Direction
Lines holding the string "that" are the ones to copy; find them all in the data.

Material
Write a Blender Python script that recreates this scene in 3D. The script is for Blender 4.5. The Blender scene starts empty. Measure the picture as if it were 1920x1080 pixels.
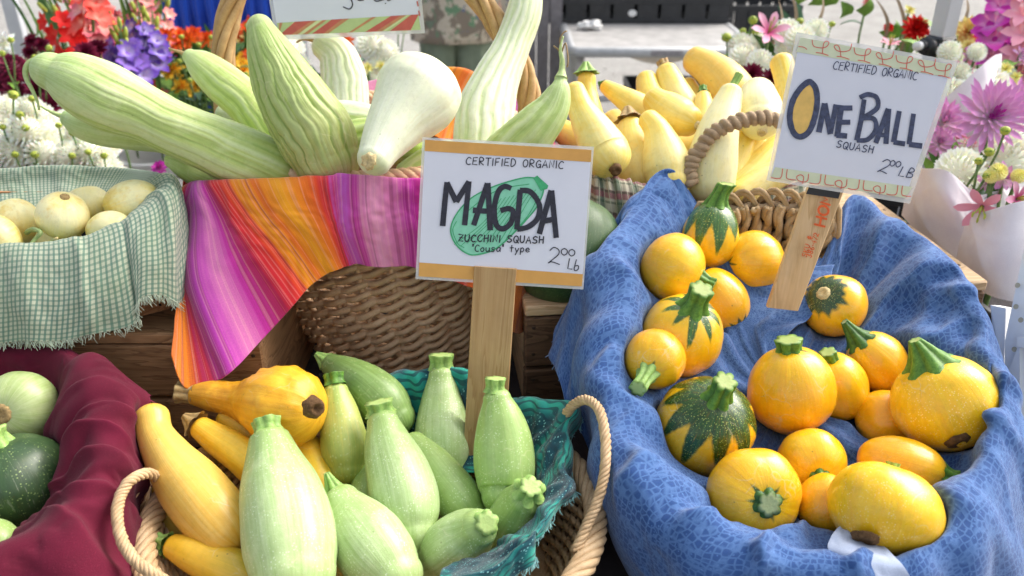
import bpy, math, random
from mathutils import Vector, Matrix, noise
from math import sin, cos, pi, radians, sqrt, exp
random.seed(7)
SC = bpy.context.scene
COL = SC.collection
# ---------------------------------------------------------------- camera
CAM = Vector((0.0, 0.0, 1.65)); PITCH = radians(27); FPX = 1600.0
cd = bpy.data.cameras.new('camera'); cam = bpy.data.objects.new('camera', cd); COL.objects.link(cam)
cam.location = CAM; cam.rotation_euler = (radians(90) - PITCH, 0, 0)
cd.lens = 30; cd.sensor_width = 36; cd.clip_start = 0.02; cd.clip_end = 400
cd.dof.use_dof = True; cd.dof.focus_distance = 1.02; cd.dof.aperture_fstop = 5.6
SC.camera = cam
# ---------------------------------------------------------------- light
SUN_EL, SUN_ROT = radians(43), radians(60)
world = bpy.data.worlds.new('World'); SC.world = world; world.use_nodes = True
wn = world.node_tree; wn.nodes.clear()
sky = wn.nodes.new('ShaderNodeTexSky'); sky.sky_type = 'NISHITA'; sky.sun_disc = False
sky.sun_elevation = SUN_EL; sky.sun_rotation = SUN_ROT; sky.air_density = 1.3; sky.dust_density = 6.0; sky.ozone_density = 1.0
bgn = wn.nodes.new('ShaderNodeBackground'); bgn.inputs['Strength'].default_value = 0.15
won = wn.nodes.new('ShaderNodeOutputWorld')
hs = wn.nodes.new('ShaderNodeHueSaturation'); hs.inputs['Saturation'].default_value = 0.45   # thin overcast: a paler sky
wn.links.new(sky.outputs[0], hs.inputs['Color']); wn.links.new(hs.outputs[0], bgn.inputs[0]); wn.links.new(bgn.outputs[0], won.inputs[0])
sl = bpy.data.lights.new('sun', 'SUN'); sl.energy = 1.1; sl.angle = radians(42); sl.color = (1.0, 0.96, 0.9)
so = bpy.data.objects.new('sun', sl); COL.objects.link(so)
sd = Vector((sin(SUN_ROT) * cos(SUN_EL), cos(SUN_ROT) * cos(SUN_EL), sin(SUN_EL)))   # towards the sun
so.rotation_euler = sd.to_track_quat('Z', 'Y').to_euler(); so.location = (0, 0, 6)
SC.view_settings.view_transform = 'Standard'; SC.view_settings.look = 'None'
SC.view_settings.exposure = 1.0; SC.view_settings.gamma = 1.0; SC.view_settings.use_curve_mapping = False
SC.render.engine = 'CYCLES'
try:
    SC.cycles.use_denoising = True; SC.cycles.max_bounces = 7; SC.cycles.transparent_max_bounces = 10
except Exception: pass
# ---------------------------------------------------------------- geometry of the view (metres from the measured photograph)
FW = Vector((0, cos(PITCH), -sin(PITCH))); UP = Vector((0, sin(PITCH), cos(PITCH))); RT = Vector((1, 0, 0))
def ray(px, py): return FW + RT * ((px - 960) / FPX) - UP * ((py - 540) / FPX)
def P(px, py, d): return CAM + ray(px, py) * d
def Pz(px, py, z):
    r = ray(px, py); return CAM + r * ((z - CAM.z) / r.z)
def Py(px, py, y):
    r = ray(px, py); return CAM + r * (y / r.y)
def AX(dx, dy, tow): return (RT * dx - UP * dy - FW * tow).normalized()
# ---------------------------------------------------------------- objects
def link(name, me, m=None, parent=None, loc=None):
    o = bpy.data.objects.new(name, me); COL.objects.link(o)
    if m is not None and me is not None and len(me.materials) == 0: me.materials.append(m)
    if parent is not None: o.parent = parent
    if loc is not None: o.location = loc
    return o
def tag(o, label=None, cat=None, group=None, kind=None):
    if label: o['label'] = label
    if cat: o['category'] = cat
    if group: o['group'] = group
    if kind: o['kind'] = kind
    return o
def empty(name, loc, label, cat, group=None, rot=None):
    o = bpy.data.objects.new(name, None); COL.objects.link(o); o.location = loc; o.empty_display_size = 0.02
    if rot: o.rotation_euler = rot
    return tag(o, label, cat, group)
def mesh(vs, fs, smooth=True, origin=None, name='m'):
    me = bpy.data.meshes.new(name)
    if origin is not None: vs = [Vector(v) - origin for v in vs]
    me.from_pydata([tuple(v) for v in vs], [], fs); me.update()
    if smooth: me.polygons.foreach_set('use_smooth', [True] * len(me.polygons))
    return me
def vattr(me, name, data):
    a = me.attributes.new(name, 'FLOAT_VECTOR', 'POINT'); a.data.foreach_set('vector', [c for v in data for c in v])
def fattr(me, name, data):
    a = me.attributes.new(name, 'FLOAT', 'POINT'); a.data.foreach_set('value', list(data))
class MB:
    """collects simple shapes that make up ONE part"""
    def __init__(s): s.v = []; s.f = []; s.a = []
    def add(s, vs, fs, a=0.0):
        o = len(s.v); s.v += [Vector(v) for v in vs]; s.f += [tuple(i + o for i in f) for f in fs]
        s.a += (list(a) if hasattr(a, '__len__') else [a] * len(vs))
    def box(s, c, size, M=None, bev=0.0):
        hx, hy, hz = [q / 2 for q in size]; c = Vector(c)
        b = min(bev, hx * .9, hy * .9, hz * .9)
        if b <= 0:
            vs = [Vector((x * hx, y * hy, z * hz)) for x in (-1, 1) for y in (-1, 1) for z in (-1, 1)]
            fs = [(0, 1, 3, 2), (4, 6, 7, 5), (0, 4, 5, 1), (2, 3, 7, 6), (0, 2, 6, 4), (1, 5, 7, 3)]
        else:
            vs = []; idx = {}
            for x in (-1, 1):
                for y in (-1, 1):
                    for z in (-1, 1):
                        for k, q in enumerate(((hx, hy - b, hz - b), (hx - b, hy, hz - b), (hx - b, hy - b, hz))):
                            idx[(x, y, z, k)] = len(vs); vs.append(Vector((x * q[0], y * q[1], z * q[2])))
            fs = []
            I = lambda x, y, z, k: idx[(x, y, z, k)]
            for x in (-1, 1): fs.append((I(x, -1, -1, 0), I(x, 1, -1, 0), I(x, 1, 1, 0), I(x, -1, 1, 0)) if x > 0 else (I(x, -1, -1, 0), I(x, -1, 1, 0), I(x, 1, 1, 0), I(x, 1, -1, 0)))
            for y in (-1, 1): fs.append((I(-1, y, -1, 1), I(-1, y, 1, 1), I(1, y, 1, 1), I(1, y, -1, 1)) if y > 0 else (I(-1, y, -1, 1), I(1, y, -1, 1), I(1, y, 1, 1), I(-1, y, 1, 1)))
            for z in (-1, 1): fs.append((I(-1, -1, z, 2), I(1, -1, z, 2), I(1, 1, z, 2), I(-1, 1, z, 2)) if z > 0 else (I(-1, -1, z, 2), I(-1, 1, z, 2), I(1, 1, z, 2), I(1, -1, z, 2)))
            for x in (-1, 1):
                for y in (-1, 1): fs.append((I(x, y, -1, 0), I(x, y, -1, 1), I(x, y, 1, 1), I(x, y, 1, 0)))
            for x in (-1, 1):
                for z in (-1, 1): fs.append((I(x, -1, z, 0), I(x, 1, z, 0), I(x, 1, z, 2), I(x, -1, z, 2)))
            for y in (-1, 1):
                for z in (-1, 1): fs.append((I(-1, y, z, 1), I(1, y, z, 1), I(1, y, z, 2), I(-1, y, z, 2)))
            for x in (-1, 1):
                for y in (-1, 1):
                    for z in (-1, 1): fs.append((I(x, y, z, 0), I(x, y, z, 1), I(x, y, z, 2)))
        if M is not None: vs = [M @ v for v in vs]
        s.add([v + c for v in vs], fs)
    def tube(s, pts, rad, n=8, caps=True, a=None):
        pts = [Vector(p) for p in pts]; m = len(pts)
        if not hasattr(rad, '__len__'): rad = [rad] * m
        vs = []; fs = []; at = []
        t0 = (pts[1] - pts[0]).normalized()
        u = t0.orthogonal().normalized()
        for i in range(m):
            t = (pts[min(i + 1, m - 1)] - pts[max(i - 1, 0)])
            t = t.normalized() if t.length > 1e-9 else t0
            u = (u - t * u.dot(t)); u = u.normalized() if u.length > 1e-6 else t.orthogonal().normalized()
            w = t.cross(u)
            for k in range(n):
                A = 2 * pi * k / n; vs.append(pts[i] + (u * cos(A) + w * sin(A)) * rad[i]); at.append(i / (m - 1) if a is None else a)
        for i in range(m - 1):
            for k in range(n):
                k2 = (k + 1) % n; fs.append((i * n + k, i * n + k2, (i + 1) * n + k2, (i + 1) * n + k))
        if caps: fs.append(tuple(range(n - 1, -1, -1))); fs.append(tuple((m - 1) * n + k for k in range(n)))
        s.add(vs, fs, at)
    def ell(s, c, r, nu=10, nv=7, M=None, a=0.0):
        vs = []; fs = []
        for j in range(nv + 1):
            for i in range(nu):
                th = pi * j / nv; ph = 2 * pi * i / nu
                v = Vector((r[0] * sin(th) * cos(ph), r[1] * sin(th) * sin(ph), r[2] * cos(th)))
                vs.append((M @ v if M is not None else v) + Vector(c))
        for j in range(nv):
            for i in range(nu): fs.append((j * nu + i, (j + 1) * nu + i, (j + 1) * nu + (i + 1) % nu, j * nu + (i + 1) % nu))
        s.add(vs, fs, a)
    def build(s, name, m, parent=None, smooth=False, origin=None, loc=None):
        me = mesh(s.v, s.f, smooth, origin, name); fattr(me, 'along', s.a)
        return link(name, me, m, parent, loc if loc is not None else origin)
def under(o, parent):
    """parent keeping a world-space location"""
    o.parent = parent; o.matrix_parent_inverse = Matrix.Identity(4)
    o.location = o.location - parent.location; return o
def cr(a, b, c, d, t):
    return 0.5 * ((2 * b) + (c - a) * t + (2 * a - 5 * b + 4 * c - d) * t * t + (3 * b - a - 3 * c + d) * t * t * t)
def spline(pts, n, closed=False):
    pts = list(pts); m = len(pts); out = []
    segs = m if closed else m - 1
    cnt = n if closed else n - 1
    for i in range(n):
        x = i * segs / cnt; k = min(int(x), segs - 1); t = x - k
        if closed: q = [pts[(k + j) % m] for j in (-1, 0, 1, 2)]
        else: q = [pts[max(0, min(m - 1, k + j))] for j in (-1, 0, 1, 2)]
        out.append(cr(q[0], q[1], q[2], q[3], t))
    return out
def fn(x, y=0.0, z=0.0): return noise.noise(Vector((x, y, z)))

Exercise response
Write a Blender Python script that recreates this scene in 3D. The script is for Blender 4.5. The Blender scene starts empty. Measure the picture as if it were 1920x1080 pixels.
    """collects simple shapes that make up ONE part"""